Rate My Teacher and the Seductions of Neoliberalism

Remy Low | February 2009

Why the Rate My Teachers website is a product of the education system itself, not a result of its failure.

There has been much panic and publicity about the Rate my Teachers website, and rightly so. A website designed to increase the surveillance of teachers, opening up spaces for the abuse of information and slander without foreseeable consequences.

I myself found out about the existence of this website through the school grapevine, though I have not personally visited it at the time of writing, nor intend to. It has been said that the website presents a threat to teachers, staff and schools. Indeed it does, but the question here is to what extent we as educators are responsible for such a phenomena.

There is perhaps an unspoken fear that the website will highlight the 'failures' of our schools and education system. However, I think quite the opposite. Reminiscent of Mary Shelley's great novel, I believe the very existence of this website is a Frankenstein-esque tribute to the 'success' of present societal ideas of what an 'education' consists of. The question for us as Christian educators is, rather, should we also be paying tribute to this very conception of education?

For a long time in western education we have assumed a liberal, or rather neoliberal, basis for educating. I have presumed that the key goals of educating were to inculcate this mentality. Education based on this compelling logic that is woven into our very beings goes something like this:

  • Teachers present students with a buffet of options

  • Teachers present efficiency and maximum utility as a goal

  • Teachers present ethics and morals as a secondary consideration or a factor in the decision-making

  • Teachers tell students to "make up their own minds" or "think for themselves" based on the choices they are given

  • Teachers tell students that informed consumer sovereignty is the main game in the free market of life, and that individuals are the basic elements of society

  • Teachers train them to be 'active and informed' members of society via mechanisms such as 'citizenship' studies and 'consumer choice' studies, training them to fit in with the present social order well.

In late modern capitalism, the advances in information and communication technologies have enabled this neoliberal subject—i.e. the sovereign consumer and individual driven by the logic mentioned above—unfettered access to information that precipitates 'good choices'. Here, 'choice' is defined as the freedom of individuals to make up their own minds on a range of goods based on the information provided.

Under this logic, the Rate My Teachers website is merely a logical conclusion of what we have been teaching. If students are customers and sovereign individuals, and we are the service providers, then why shouldn't the consumer have unlimited information on the product that they are paying for?

I do not believe that the Christian worldview sustains such an illusory regime of 'individual free choice'.

Before I point out my contention, please be aware that I am not arguing for 'indoctrination' and 'authoritarian moralism', not at least in the straw man version intelligently designed by Richard Dawkins and others of the New Atheism ilk. Rather, I am suggesting that the making of 'choices' do not precede the formation of a character competent to make those choices.
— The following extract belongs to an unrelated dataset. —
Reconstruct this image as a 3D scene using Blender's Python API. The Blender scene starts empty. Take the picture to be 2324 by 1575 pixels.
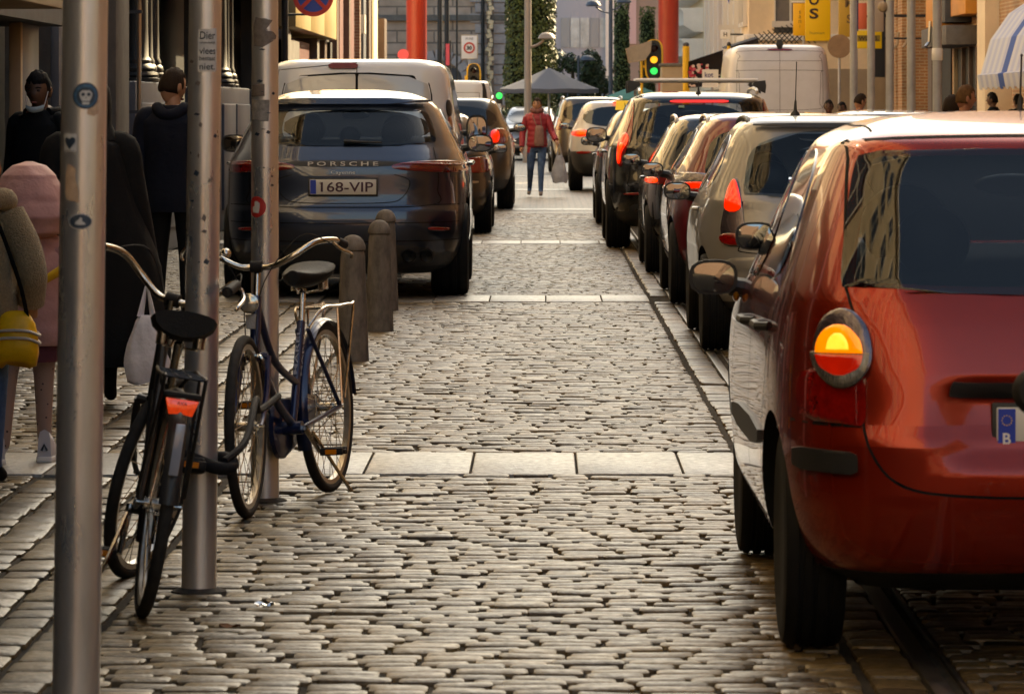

For example, if you don't know the craft of motor mechanics, then don't choose a replacement brake pad for yourself! And please don't touch my car.

Perhaps we should question the logic of what we are teaching, and the characters that we are implicitly or explicitly forming. What types of characters are we forming in our daily practices, pedagogies, assignments and curriculums as a schooling community? Are we making efficient, rational choice citizens who seek to maximize their freedoms? Are we creating clever and choosy consumers? Are we forming private individuals with the right to live in peace, security and comfort? Or are we developing members of that community called the church, the people of God, whose members are characterized by a radical love?

I can put my point no better than the brusque theologian Stanley Hauerwas:

I can think of no more conformist message in liberal societies than the idea that students should learn to think for themselves. What must be said is that most students in our society do not have minds well enough trained to think. A central pedagogical task is to tell students that their problem is that they do not have minds worth making up. That is why training is so important, because training involves the formation of the self through submission to authority that will provide people with the virtues necessary to make reasoned judgment.

Hauerwas is right. Students (and teachers) must first be inducted into the craft of responsible and reasonable judgment before firing off. Character formation sits prior to judgment. Perhaps I am too postmodern to accept that people are neutral, objective blank slates before they make choices. Such a presumption of individual choice does not constitute freedom, but rather is a subtle system of normalization that the French theoretician Michel Foucault termed 'governmentality'. That simply doesn't rate for Christians who are governed primarily on the story contained within scripture.

To resist the logic of 'choice' would be truly radical in a day and age where any utterance remotely negative of this 'freedom' in our neoliberal social order is construed as un-Australian, un-patriotic, occidental or even terroristic. Yet, as the Rate My Teachers website has shown, perhaps this type of 'freedom' isn't all that it's cut out to be.


Remy Low is a social science teacher at Covenant Christian School in Belrose, Sydney. This article is used by permission from the July 2008 Christian School Journal.